* **What is expected**: Write each line out again exactly as written.

* **Information provided**:
-- START --

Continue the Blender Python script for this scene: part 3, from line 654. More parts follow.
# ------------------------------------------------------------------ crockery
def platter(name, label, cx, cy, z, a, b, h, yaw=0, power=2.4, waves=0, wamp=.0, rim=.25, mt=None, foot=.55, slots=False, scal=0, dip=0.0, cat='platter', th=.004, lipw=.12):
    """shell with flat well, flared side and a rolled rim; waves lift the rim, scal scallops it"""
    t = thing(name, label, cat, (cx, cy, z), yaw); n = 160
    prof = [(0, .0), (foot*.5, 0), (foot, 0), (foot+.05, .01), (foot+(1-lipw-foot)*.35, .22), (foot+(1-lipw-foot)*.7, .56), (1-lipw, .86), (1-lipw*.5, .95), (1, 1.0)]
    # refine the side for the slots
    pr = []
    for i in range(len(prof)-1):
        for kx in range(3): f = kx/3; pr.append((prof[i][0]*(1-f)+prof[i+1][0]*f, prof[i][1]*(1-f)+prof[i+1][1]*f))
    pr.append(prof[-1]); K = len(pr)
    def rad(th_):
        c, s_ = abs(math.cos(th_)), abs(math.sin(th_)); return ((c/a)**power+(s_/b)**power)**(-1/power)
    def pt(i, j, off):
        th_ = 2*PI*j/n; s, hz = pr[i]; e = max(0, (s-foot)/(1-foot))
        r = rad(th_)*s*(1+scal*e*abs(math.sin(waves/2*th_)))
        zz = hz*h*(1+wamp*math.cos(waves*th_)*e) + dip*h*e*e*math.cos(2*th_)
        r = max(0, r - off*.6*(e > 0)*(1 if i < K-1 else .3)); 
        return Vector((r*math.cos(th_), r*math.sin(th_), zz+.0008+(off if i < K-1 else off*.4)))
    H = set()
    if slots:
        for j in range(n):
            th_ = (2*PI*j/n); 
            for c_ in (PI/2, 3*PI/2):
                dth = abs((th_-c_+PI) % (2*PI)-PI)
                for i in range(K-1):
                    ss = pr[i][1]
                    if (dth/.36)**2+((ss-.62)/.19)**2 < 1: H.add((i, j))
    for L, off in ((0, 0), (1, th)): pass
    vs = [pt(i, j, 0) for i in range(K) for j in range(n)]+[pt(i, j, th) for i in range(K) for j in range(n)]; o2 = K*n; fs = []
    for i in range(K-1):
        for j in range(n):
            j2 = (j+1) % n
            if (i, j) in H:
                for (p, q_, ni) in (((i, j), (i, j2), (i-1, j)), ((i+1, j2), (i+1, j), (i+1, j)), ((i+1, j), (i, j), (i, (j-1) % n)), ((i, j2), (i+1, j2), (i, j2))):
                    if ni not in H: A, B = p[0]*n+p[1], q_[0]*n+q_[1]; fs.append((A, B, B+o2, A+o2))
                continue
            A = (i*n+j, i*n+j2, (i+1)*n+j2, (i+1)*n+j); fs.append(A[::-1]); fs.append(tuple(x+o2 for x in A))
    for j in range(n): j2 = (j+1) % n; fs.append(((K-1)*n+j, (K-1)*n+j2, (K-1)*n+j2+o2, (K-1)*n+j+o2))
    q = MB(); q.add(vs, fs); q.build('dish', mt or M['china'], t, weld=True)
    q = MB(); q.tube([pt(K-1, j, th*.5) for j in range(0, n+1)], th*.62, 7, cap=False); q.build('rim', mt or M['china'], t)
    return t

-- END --

* **Full solution**:
Continue the Blender Python script for this scene: part 3, from line 654. More parts follow.
# ------------------------------------------------------------------ crockery
def platter(name, label, cx, cy, z, a, b, h, yaw=0, power=2.4, waves=0, wamp=.0, rim=.25, mt=None, foot=.55, slots=False, scal=0, dip=0.0, cat='platter', th=.004, lipw=.12):
    """shell with flat well, flared side and a rolled rim; waves lift the rim, scal scallops it"""
    t = thing(name, label, cat, (cx, cy, z), yaw); n = 160
    prof = [(0, .0), (foot*.5, 0), (foot, 0), (foot+.05, .01), (foot+(1-lipw-foot)*.35, .22), (foot+(1-lipw-foot)*.7, .56), (1-lipw, .86), (1-lipw*.5, .95), (1, 1.0)]
    # refine the side for the slots
    pr = []
    for i in range(len(prof)-1):
        for kx in range(3): f = kx/3; pr.append((prof[i][0]*(1-f)+prof[i+1][0]*f, prof[i][1]*(1-f)+prof[i+1][1]*f))
    pr.append(prof[-1]); K = len(pr)
    def rad(th_):
        c, s_ = abs(math.cos(th_)), abs(math.sin(th_)); return ((c/a)**power+(s_/b)**power)**(-1/power)
    def pt(i, j, off):
        th_ = 2*PI*j/n; s, hz = pr[i]; e = max(0, (s-foot)/(1-foot))
        r = rad(th_)*s*(1+scal*e*abs(math.sin(waves/2*th_)))
        zz = hz*h*(1+wamp*math.cos(waves*th_)*e) + dip*h*e*e*math.cos(2*th_)
        r = max(0, r - off*.6*(e > 0)*(1 if i < K-1 else .3)); 
        return Vector((r*math.cos(th_), r*math.sin(th_), zz+.0008+(off if i < K-1 else off*.4)))
    H = set()
    if slots:
        for j in range(n):
            th_ = (2*PI*j/n); 
            for c_ in (PI/2, 3*PI/2):
                dth = abs((th_-c_+PI) % (2*PI)-PI)
                for i in range(K-1):
                    ss = pr[i][1]
                    if (dth/.36)**2+((ss-.62)/.19)**2 < 1: H.add((i, j))
    for L, off in ((0, 0), (1, th)): pass
    vs = [pt(i, j, 0) for i in range(K) for j in range(n)]+[pt(i, j, th) for i in range(K) for j in range(n)]; o2 = K*n; fs = []
    for i in range(K-1):
        for j in range(n):
            j2 = (j+1) % n
            if (i, j) in H:
                for (p, q_, ni) in (((i, j), (i, j2), (i-1, j)), ((i+1, j2), (i+1, j), (i+1, j)), ((i+1, j), (i, j), (i, (j-1) % n)), ((i, j2), (i+1, j2), (i, j2))):
                    if ni not in H: A, B = p[0]*n+p[1], q_[0]*n+q_[1]; fs.append((A, B, B+o2, A+o2))
                continue
            A = (i*n+j, i*n+j2, (i+1)*n+j2, (i+1)*n+j); fs.append(A[::-1]); fs.append(tuple(x+o2 for x in A))
    for j in range(n): j2 = (j+1) % n; fs.append(((K-1)*n+j, (K-1)*n+j2, (K-1)*n+j2+o2, (K-1)*n+j+o2))
    q = MB(); q.add(vs, fs); q.build('dish', mt or M['china'], t, weld=True)
    q = MB(); q.tube([pt(K-1, j, th*.5) for j in range(0, n+1)], th*.62, 7, cap=False); q.build('rim', mt or M['china'], t)
    return t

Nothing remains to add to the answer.